Cultural exchange

Louvre secures key Italian loans for Leonardo retrospective

The Vitruvian Man—normally only shown for a few weeks every six years—will travel from Venice’s Gallerie dell'Accademia to Paris

Venice will lend Leonardo's iconic Vitruvian Man (1490)

Leonardo da Vinci's Vitruvian Man will go on show after all at the Louvre retrospective devoted to the artist, when it opens on 24 October. The loan from the Gallerie dell'Accademia in Venice was announced along with several others at a meeting in Paris on Tuesday between the French and Italian culture ministers Franck Reister and Dario Franceschini. The agreement puts an end to a cultural exchange controversy that erupted under Deputy Prime Minister Matteo Salvini's government, which fell earlier this month.

Franceschini had agreed to the loans when he was in previously office in 2017, but far right members of the Salvini government questioned the deal, accusing France of trying to marginalise Italy and monopolise the 500th anniversary of the celebrated artist’s death.

At their meeting, the two ministers signed an agreement praising cultural cooperation throughout Europe and planning an exchange of loans for the Louvre's exhibition and the Rafael show in the Scuderie del Quirinal in Rome in 2020. The Louvre agreed to lend the portrait of Baldassare Castiglione and Rafael’s self portrait with a friend, as well as five drawings, two of them by his assistant Gianfrancesco Penni.

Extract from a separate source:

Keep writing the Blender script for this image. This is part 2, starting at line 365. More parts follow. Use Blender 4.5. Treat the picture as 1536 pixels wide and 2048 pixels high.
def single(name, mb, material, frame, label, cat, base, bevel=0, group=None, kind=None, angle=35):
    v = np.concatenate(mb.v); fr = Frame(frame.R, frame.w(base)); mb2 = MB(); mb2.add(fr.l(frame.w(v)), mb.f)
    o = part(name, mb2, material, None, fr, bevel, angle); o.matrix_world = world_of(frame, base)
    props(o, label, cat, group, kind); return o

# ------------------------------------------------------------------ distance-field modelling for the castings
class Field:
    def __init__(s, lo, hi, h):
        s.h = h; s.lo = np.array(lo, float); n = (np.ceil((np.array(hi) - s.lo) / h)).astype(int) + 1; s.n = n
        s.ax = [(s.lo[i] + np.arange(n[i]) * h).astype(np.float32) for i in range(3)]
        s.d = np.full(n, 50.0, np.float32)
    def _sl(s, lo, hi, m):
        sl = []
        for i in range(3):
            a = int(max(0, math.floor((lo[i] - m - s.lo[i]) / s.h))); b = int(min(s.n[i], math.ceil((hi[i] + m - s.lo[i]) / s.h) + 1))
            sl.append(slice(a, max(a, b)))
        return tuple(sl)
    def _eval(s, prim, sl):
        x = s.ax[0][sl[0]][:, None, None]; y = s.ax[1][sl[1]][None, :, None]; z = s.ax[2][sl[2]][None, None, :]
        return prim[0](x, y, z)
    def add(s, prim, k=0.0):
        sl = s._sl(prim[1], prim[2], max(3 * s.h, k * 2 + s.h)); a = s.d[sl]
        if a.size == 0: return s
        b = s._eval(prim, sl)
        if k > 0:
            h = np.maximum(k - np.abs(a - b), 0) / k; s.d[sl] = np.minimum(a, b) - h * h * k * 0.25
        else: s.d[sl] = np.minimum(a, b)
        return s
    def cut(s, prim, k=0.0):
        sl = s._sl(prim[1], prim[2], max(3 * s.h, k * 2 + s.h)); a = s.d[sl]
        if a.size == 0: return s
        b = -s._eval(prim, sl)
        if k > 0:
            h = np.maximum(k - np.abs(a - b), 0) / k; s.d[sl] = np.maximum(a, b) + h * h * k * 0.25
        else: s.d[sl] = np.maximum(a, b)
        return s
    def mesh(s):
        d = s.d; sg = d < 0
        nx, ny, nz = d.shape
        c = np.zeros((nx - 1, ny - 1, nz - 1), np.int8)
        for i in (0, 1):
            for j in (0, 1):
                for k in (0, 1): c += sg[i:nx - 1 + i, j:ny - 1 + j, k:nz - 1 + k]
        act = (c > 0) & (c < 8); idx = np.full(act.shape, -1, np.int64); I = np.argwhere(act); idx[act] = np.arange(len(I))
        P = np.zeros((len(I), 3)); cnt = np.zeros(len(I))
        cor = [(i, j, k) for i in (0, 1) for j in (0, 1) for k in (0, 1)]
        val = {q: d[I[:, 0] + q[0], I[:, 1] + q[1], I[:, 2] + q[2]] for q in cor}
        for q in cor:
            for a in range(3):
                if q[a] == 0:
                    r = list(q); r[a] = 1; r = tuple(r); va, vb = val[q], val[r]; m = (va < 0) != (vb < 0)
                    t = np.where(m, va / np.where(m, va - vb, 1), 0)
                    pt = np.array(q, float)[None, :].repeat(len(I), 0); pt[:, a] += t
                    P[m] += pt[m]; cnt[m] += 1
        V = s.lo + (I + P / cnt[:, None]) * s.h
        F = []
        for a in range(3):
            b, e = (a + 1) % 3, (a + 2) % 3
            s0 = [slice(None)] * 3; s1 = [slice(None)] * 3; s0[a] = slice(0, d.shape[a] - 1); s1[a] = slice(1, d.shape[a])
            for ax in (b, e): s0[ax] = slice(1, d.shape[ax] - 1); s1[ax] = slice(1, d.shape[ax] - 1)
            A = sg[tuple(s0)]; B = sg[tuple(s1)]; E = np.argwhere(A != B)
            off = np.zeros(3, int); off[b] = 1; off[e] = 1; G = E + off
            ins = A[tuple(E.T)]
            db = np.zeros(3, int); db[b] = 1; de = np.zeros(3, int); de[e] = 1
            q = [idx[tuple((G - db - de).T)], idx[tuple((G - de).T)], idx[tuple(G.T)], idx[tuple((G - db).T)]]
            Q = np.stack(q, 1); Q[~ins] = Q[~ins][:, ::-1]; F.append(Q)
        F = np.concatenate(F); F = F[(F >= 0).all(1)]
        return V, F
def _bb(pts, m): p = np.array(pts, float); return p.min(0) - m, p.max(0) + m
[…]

For its part, Italy pledged an impressive series of works for the Leonardo retrospective, including the Vitruvian Man from the Gallerie dell'Accademia, which is normally shown only a few weeks every six years. The duration of the loan to the Louvre has not yet been determined.

Despite resistance from the Uffizi director’s, Eike Schmidt, the Italian Minister also decided to loan six works from the Florence museum, including the very first drawing signed and dated by the artist, a view of the Arno river, and the oldest copy of the Battle of Anghiari, the lost fresco that Leonardo painted for the Florentine Republic. The Uffizi will also send one of the best copies of Leonardo’s Leda, also lost since the 17th century, and drawings such as a study for the Adoration of the Magi, the monumental painting that is impossible to move from Florence, and two studies of drapery. The show will thus confront 12 of the artist's 16 drapery studies in a special section of the show. The only major work on the Louvre's wish list that won't be included in the exhibition is the Annunciation (ca 1472) also at the Uffizi.

Although they did not need to be included in this formal protocol, Italy confirmed all the loans already secured from Venice, Rome, Turin and Parma, including the brilliant Scaglipiata (Head of a Woman, around 1508) from Parma's Galeria Nazionale.